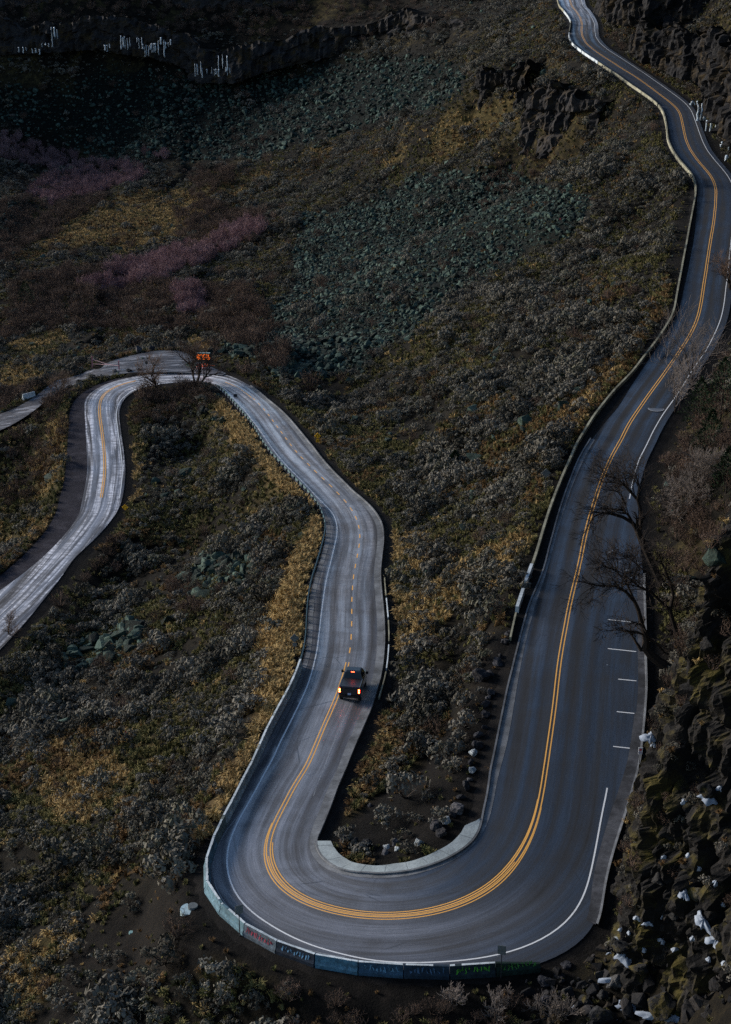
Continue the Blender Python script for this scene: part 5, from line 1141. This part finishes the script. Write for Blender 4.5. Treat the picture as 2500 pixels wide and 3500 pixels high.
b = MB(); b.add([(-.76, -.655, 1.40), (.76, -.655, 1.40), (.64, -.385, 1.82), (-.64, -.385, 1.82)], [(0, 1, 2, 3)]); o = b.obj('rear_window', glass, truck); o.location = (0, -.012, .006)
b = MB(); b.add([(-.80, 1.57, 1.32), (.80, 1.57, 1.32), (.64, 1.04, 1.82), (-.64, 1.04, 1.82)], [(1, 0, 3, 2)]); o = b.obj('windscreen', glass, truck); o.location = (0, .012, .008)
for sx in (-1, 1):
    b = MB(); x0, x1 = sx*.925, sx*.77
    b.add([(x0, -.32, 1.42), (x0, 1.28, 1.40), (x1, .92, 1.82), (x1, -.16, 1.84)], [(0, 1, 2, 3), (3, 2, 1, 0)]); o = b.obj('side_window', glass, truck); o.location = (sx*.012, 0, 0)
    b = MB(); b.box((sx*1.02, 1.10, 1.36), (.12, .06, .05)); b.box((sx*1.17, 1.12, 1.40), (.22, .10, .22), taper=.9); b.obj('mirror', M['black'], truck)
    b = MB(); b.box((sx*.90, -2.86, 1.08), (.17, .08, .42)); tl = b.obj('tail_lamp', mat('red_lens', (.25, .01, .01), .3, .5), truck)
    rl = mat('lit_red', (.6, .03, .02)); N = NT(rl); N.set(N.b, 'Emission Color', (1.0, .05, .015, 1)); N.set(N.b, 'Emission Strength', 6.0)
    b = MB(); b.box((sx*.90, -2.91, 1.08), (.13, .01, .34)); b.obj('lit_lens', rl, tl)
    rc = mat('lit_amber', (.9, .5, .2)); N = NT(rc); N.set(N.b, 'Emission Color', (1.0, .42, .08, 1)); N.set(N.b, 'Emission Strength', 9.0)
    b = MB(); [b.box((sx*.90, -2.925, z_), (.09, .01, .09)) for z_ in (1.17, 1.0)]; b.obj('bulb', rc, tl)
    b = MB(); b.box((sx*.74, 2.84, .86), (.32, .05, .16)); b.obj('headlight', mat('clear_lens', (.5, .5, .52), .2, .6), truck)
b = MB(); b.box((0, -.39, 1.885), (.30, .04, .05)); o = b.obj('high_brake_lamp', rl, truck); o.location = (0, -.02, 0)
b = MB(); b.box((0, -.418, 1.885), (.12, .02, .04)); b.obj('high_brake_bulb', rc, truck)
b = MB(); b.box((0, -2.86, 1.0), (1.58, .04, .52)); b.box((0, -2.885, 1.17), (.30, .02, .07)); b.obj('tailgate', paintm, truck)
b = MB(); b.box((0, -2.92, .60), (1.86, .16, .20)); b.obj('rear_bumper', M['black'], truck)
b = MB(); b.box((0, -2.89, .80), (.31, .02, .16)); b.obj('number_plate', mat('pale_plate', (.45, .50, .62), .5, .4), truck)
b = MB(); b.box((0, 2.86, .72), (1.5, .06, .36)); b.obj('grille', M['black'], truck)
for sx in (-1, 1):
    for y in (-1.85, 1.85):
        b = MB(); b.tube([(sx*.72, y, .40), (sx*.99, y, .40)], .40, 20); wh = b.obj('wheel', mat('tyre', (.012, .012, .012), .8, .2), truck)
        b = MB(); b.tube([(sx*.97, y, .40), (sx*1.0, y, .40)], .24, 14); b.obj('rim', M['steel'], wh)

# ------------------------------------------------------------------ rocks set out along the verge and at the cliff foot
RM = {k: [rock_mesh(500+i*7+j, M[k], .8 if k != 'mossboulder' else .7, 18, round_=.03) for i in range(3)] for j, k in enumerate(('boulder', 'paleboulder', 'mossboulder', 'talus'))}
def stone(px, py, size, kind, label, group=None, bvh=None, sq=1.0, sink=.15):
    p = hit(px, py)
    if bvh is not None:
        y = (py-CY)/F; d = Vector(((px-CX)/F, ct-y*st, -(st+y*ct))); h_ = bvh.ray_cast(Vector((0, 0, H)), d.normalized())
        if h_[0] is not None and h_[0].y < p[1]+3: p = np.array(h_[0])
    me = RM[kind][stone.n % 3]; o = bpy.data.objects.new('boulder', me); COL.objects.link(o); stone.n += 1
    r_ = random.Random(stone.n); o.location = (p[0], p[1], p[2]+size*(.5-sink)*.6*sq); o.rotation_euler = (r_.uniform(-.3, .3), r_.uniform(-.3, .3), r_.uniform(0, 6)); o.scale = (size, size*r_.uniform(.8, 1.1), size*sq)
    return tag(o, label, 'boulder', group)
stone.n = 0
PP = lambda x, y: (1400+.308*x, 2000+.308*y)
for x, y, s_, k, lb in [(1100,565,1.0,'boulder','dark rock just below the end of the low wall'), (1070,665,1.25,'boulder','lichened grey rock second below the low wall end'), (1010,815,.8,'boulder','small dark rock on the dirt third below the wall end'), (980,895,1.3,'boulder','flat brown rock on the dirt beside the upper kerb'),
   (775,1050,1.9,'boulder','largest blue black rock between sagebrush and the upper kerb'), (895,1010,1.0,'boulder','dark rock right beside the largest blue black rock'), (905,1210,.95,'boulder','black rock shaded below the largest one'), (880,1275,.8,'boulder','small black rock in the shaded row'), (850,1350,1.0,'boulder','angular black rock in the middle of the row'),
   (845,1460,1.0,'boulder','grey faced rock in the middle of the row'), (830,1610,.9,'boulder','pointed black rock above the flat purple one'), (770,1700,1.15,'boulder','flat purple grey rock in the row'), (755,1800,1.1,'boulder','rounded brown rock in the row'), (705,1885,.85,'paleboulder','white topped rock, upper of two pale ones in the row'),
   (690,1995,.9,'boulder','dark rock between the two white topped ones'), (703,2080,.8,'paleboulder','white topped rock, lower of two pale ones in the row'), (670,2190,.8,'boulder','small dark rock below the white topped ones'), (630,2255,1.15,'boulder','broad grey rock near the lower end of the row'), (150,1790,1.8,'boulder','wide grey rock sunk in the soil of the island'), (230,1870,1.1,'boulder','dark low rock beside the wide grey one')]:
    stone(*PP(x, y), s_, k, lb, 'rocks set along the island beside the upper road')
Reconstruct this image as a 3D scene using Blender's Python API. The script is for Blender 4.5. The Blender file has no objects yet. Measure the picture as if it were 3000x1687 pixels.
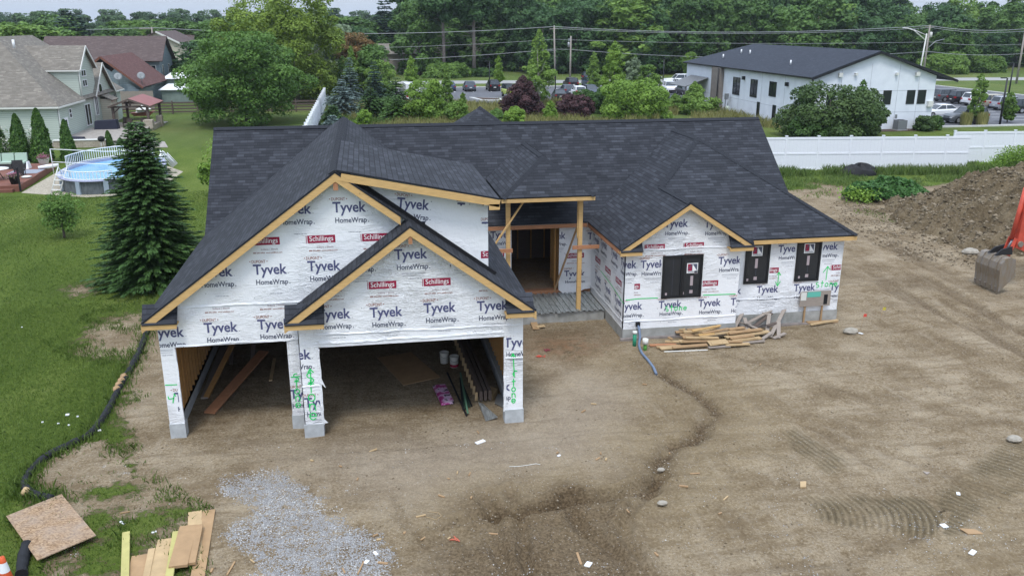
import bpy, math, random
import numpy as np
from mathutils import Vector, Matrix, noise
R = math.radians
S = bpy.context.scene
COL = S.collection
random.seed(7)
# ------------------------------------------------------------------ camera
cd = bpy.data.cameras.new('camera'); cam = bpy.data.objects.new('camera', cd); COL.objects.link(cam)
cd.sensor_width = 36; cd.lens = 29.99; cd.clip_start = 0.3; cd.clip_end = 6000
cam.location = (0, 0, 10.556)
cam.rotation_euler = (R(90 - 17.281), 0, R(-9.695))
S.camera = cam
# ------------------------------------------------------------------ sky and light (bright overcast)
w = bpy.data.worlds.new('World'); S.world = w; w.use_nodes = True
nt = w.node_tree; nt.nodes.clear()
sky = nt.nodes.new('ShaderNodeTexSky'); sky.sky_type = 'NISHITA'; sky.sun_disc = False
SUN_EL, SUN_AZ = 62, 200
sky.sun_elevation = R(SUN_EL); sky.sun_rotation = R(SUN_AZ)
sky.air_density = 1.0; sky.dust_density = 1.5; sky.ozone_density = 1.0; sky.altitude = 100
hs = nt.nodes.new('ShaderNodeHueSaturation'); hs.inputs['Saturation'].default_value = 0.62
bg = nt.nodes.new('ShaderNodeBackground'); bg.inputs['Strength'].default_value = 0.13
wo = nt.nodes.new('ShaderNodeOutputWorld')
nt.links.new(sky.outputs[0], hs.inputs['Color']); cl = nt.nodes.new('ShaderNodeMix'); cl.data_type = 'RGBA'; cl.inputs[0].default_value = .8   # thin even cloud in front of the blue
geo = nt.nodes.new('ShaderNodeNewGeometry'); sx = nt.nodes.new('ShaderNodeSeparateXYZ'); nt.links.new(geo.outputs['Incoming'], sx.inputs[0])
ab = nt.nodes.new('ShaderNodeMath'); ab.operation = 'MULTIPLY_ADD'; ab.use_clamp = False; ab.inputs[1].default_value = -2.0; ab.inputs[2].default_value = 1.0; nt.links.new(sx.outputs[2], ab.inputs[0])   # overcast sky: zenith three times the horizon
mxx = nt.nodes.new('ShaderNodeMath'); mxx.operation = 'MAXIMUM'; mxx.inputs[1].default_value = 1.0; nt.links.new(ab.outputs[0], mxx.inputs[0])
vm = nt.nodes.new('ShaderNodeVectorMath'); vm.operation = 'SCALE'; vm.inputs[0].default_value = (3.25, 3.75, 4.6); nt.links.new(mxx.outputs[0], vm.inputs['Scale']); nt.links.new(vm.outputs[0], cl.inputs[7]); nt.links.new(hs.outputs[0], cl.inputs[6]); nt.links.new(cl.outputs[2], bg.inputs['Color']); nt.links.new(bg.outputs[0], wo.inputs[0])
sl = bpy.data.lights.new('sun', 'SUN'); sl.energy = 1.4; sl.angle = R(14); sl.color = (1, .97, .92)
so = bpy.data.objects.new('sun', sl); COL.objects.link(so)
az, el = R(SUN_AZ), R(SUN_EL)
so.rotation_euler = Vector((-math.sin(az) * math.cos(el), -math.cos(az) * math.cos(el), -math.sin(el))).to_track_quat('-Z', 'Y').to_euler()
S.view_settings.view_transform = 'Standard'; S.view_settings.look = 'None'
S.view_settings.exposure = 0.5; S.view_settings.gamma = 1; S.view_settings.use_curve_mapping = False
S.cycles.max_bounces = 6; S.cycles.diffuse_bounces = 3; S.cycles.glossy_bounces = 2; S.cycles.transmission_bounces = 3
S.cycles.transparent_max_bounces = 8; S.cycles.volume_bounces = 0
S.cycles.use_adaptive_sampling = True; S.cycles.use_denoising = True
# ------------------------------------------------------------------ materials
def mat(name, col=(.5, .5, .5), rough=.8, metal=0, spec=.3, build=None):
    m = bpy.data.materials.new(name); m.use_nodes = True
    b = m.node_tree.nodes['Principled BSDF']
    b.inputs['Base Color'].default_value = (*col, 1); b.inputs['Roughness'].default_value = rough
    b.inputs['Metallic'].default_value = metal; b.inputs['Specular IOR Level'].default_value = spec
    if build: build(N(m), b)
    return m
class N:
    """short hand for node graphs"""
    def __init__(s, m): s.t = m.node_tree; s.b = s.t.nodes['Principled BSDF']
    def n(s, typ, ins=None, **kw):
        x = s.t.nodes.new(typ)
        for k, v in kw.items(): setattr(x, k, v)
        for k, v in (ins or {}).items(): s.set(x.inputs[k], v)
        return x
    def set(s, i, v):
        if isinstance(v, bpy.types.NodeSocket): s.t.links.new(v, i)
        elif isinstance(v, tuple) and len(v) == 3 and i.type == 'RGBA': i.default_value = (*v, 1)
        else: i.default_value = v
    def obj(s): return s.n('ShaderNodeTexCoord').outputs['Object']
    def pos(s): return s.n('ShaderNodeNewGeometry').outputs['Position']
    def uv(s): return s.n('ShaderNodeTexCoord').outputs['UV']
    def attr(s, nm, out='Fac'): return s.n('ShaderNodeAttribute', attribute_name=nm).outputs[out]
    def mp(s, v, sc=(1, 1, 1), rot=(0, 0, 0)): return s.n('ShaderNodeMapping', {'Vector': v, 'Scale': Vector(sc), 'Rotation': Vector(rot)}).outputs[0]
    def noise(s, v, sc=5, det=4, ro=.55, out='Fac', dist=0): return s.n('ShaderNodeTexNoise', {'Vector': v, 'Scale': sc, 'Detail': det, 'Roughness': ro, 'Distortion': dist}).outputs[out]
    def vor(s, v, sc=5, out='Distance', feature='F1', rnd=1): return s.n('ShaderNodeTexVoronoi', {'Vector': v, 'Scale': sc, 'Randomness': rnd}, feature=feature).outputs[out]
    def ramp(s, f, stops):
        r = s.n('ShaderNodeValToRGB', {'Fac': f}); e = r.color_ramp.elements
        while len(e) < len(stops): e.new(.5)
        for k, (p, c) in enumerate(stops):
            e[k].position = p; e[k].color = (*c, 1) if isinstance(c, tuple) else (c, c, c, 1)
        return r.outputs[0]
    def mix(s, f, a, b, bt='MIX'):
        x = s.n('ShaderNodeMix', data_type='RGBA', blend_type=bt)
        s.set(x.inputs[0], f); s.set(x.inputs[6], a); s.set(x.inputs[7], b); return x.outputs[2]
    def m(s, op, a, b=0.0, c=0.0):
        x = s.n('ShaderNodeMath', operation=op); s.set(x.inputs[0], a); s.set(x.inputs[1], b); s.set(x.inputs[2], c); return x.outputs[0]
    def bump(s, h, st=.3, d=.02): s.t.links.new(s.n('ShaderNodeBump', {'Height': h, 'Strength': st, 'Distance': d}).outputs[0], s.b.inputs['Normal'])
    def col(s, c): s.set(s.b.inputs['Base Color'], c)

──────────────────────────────

**Given request**:
Go through the data and gather every line that holds "script".

**The result**:
Continue the Blender Python script for this scene: part 5, from line 1141. This part finishes the script. Write for Blender 4.5. Treat the picture as 2500 pixels wide and 3500 pixels high.
Reconstruct this image as a 3D scene using Blender's Python API. The script is for Blender 4.5. The Blender file has no objects yet. Measure the picture as if it were 3000x1687 pixels.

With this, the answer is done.